America succeeded in getting rid of Saddam, but it cannot get rid of years of deep-seated hatred as quickly. A recent poll showed that Iraqis hate Israel and the United States more than they hate their former dictator. Conducted by the Iraqi Research Center, the survey found that 32% of Iraqis view Israel as their main enemy. America took second place (23%) and Islamic fundamentalist groups — who are largely blamed for all the suicide bombings that killed hundreds of civilians — took third. Saddam took fourth place.

This lingering hatred explains why Iraq’s interim prime minister, Iyad Allawi, took so much heat when he shook Israeli Foreign Minister Silvan Shalom’s hand at the United Nations in September. Lebanon’s militant Hezbollah party practically accused Allawi of treason. “[It] is a sign of one of the most dangerous goals of the American war on Iraq, yanking Iraq from its place in the Arab and Muslim worlds and sticking it in the U.S.-Zionist political cosmos,” Hezbollah said in a statement. Allawi later said he didn’t notice whose hand he was shaking.

Two weeks ago, a warrant was issued by the Iraqi Criminal Court for the arrest of Mithal Al-Aloosi, the head of Iraq’s De-Baathification Committee, for visiting Israel. Al-Aloosi, who already had been kicked out of the Iraqi National Congress because of the visit, called the arrest warrant “madness.”

Al-Aloosi’s arrest warrant was produced under amended penal law number 111 of 1969, established during Saddam’s reign, which prohibits contact with any state that shows hostility toward Iraq. Despite recent Iraqi wars with Kuwait and Iran, travel to those countries is now permitted; Israel is the new Iraq’s lone official enemy.

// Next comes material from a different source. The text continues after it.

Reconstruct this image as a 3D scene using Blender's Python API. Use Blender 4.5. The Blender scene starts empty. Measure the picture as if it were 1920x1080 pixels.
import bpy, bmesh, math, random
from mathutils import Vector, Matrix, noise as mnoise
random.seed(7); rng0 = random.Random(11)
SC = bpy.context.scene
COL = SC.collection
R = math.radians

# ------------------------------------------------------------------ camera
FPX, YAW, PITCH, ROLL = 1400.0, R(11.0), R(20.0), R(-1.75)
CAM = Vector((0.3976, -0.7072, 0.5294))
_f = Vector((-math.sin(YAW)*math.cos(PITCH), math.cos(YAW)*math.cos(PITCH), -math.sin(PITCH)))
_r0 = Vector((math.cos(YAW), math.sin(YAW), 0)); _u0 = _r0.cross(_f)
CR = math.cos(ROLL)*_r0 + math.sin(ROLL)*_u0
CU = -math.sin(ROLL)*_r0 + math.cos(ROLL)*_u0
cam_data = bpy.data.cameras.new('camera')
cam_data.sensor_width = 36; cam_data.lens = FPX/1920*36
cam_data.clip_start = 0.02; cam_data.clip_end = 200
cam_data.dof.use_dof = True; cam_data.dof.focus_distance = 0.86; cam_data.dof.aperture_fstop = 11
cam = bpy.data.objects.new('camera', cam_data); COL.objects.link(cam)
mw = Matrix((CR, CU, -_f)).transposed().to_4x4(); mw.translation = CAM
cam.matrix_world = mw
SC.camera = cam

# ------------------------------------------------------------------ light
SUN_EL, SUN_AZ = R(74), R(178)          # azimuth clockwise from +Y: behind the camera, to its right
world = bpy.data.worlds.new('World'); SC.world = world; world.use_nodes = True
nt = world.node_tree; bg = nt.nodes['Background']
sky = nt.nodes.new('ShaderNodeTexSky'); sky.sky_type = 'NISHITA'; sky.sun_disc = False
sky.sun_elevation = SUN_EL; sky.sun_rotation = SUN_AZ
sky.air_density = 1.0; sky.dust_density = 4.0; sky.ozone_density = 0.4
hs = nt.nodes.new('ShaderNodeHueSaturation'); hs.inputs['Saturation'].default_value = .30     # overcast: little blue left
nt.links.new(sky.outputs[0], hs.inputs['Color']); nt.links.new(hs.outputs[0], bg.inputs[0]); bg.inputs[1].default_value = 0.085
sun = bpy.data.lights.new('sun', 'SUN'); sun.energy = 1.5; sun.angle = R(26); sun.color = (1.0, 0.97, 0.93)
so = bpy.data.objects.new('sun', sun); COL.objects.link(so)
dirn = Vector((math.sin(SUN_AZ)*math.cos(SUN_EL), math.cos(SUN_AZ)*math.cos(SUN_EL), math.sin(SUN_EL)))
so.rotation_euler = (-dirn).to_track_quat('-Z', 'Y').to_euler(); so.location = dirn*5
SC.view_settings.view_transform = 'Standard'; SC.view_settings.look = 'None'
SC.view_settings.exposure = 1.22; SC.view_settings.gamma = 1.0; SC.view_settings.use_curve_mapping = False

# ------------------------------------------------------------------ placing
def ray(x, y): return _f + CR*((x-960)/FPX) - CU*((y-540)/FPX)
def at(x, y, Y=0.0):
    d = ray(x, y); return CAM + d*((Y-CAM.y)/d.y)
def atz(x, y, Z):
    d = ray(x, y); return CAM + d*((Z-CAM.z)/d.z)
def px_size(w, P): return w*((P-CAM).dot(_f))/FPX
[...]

Nevertheless, Iraqi politicians say there is still hope that America’s victory over Saddam eventually can bring normalization between Iraq and Israel.

“Iraqis need time,” said Ibrahim Mohammed Bahar Al-Ulum, an independent Shiite who was the minister of oil in Iraq’s former governing council. “It’s too early from the religious point of view and from the nationalism point of view.”

Al-Ulum believes that the Iraqi mentality must change. “Now we are focusing on rebuilding Iraq,” he said. “I don’t mean just physical rebuilding of infrastructure. I mean of the individual. This requires time and effort.”

While the Iraqis need time to shift their thinking, say Iraqi politicians, Israelis must make progress toward peace with the Palestinians. Mohammed Jassem Khudair, a religious Shiite from the Islamic Dawa Movement, said that resolving the Palestinian issue is key to a change in the Iraqi perception of Israel.

“The Iraqi people will change their views about Israelis if the Israelis solve the Palestinian issue peacefully without killing,” Khudair said, adding that “all the Arab countries will change their views.”

Hamid Alkifaey, spokesman of the former governing council and a political independent, said that without resolving the Palestinian problem first, “it will not be easy for Iraq to start relations with Israel.”

“It would be bad for Iraq and for the U.S. to force it,” Alkifaey said.

He added that any shift in diplomatic relations should wait until Iraq has an elected government, because pushing the unelected interim government to get friendly with Israel would confirm Iraqi fears that the goal of the regime change was to make the Middle East safer for Israel.

Once an elected government is in place, however, progress on the diplomatic front may be forthcoming. The same week that the Iraqi National Congress dismissed Al-Aloosi for visiting Israel, the Congress welcomed establishing relations with Israel if a future elected government chose to do so.

“As far as I’m concerned, Israel is a country that exists in the region and everyone accepts that Israel must stay and exist,” Alkifaey told the Forward. “Iraq and Israel have no mutual problem.”

“Definitely in the long term,” he concluded, “I see no reason why we shouldn’t have normal relations with Israel.”